An American Proletariat?
Historically, Americans have been reluctant to call themselves anything but “working class” or “middle class” (unless they’re lucky enough to be part of the “filthy rich class”).
But an increasing number—still small, but growing—are now calling themselves “lower class.” As the Los Angeles Times reported this week, a record 8.4% of Americans put themselves in that category last year—more than at any other time in the four decades that the question has been asked on the General Social Survey.
Meanwhile, writing this week in the New York Times, columnist Eduardo Porter looked at 25 years of economic stagnation for the middle class and concluded that the numbers are even worse than they look: Americans have experienced an erosion in standards of living when it comes to being able to afford education, healthcare and housing. Porter suggested it might be necessary to “define the middle class down a couple of notches.”
When Peter Drucker considered the “lower class,” the word he usually employed was “proletariat”—a term obviously borrowed from Karl Marx. And it was a term that described a marginalization and lack of dignity that he considered antithetical to a healthy society.
“The absence of the proletarian is perhaps the most striking difference between America and Europe,” Drucker wrote in his 1950 book The New Society. This held true even during the worst years of the Great Depression, not to mention the prosperous decades following World War II.
But Drucker became less sanguine about America’s class divisions in his later years.
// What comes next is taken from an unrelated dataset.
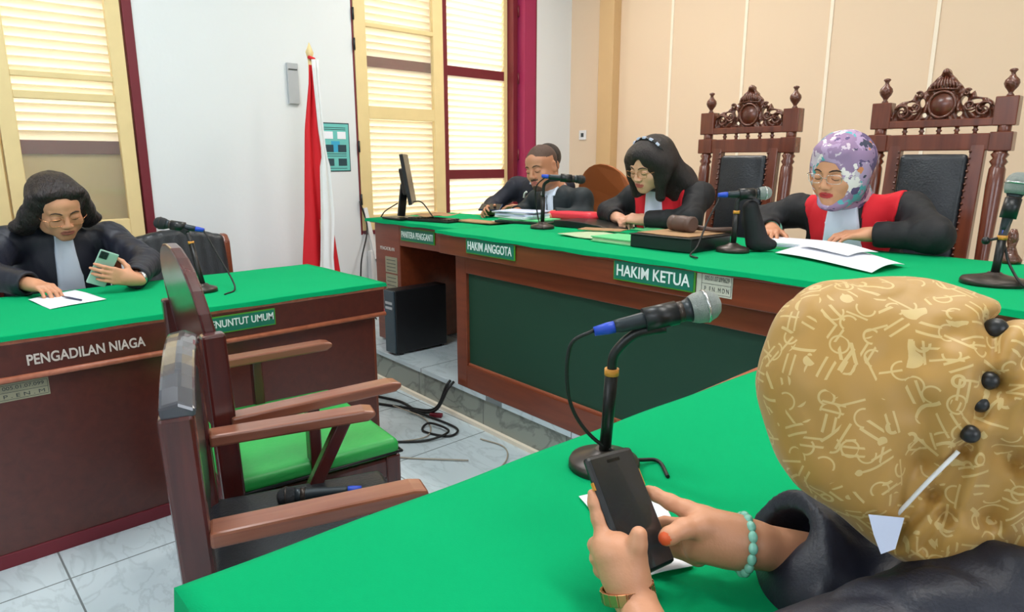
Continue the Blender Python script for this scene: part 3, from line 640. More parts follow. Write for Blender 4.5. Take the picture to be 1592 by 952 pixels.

As well-paid manufacturing jobs disappeared and the service sector grew, educated knowledge workers were becoming the winners, and low-skill service workers were becoming the losers. In Managing for the Future, published in 1992, Drucker warned of “an increasing gulf between the two groups” and the risk, should trends continue, that service workers would “become alienated, increasingly bitter, increasingly see themselves as a class apart.”
As we’ve discussed before, Drucker viewed the central crisis as one of insufficient service-work productivity. Manufacturing productivity surged in the 20th century. But with service work in the 21st century, the challenge remains. All the while, the stakes seem to be increasing. As Drucker noted in The New Society, “An industrial society loses its social cohesion if the worker is a proletarian.”
Is a “proletariat” forming in the United States—and, if so, what needs to change?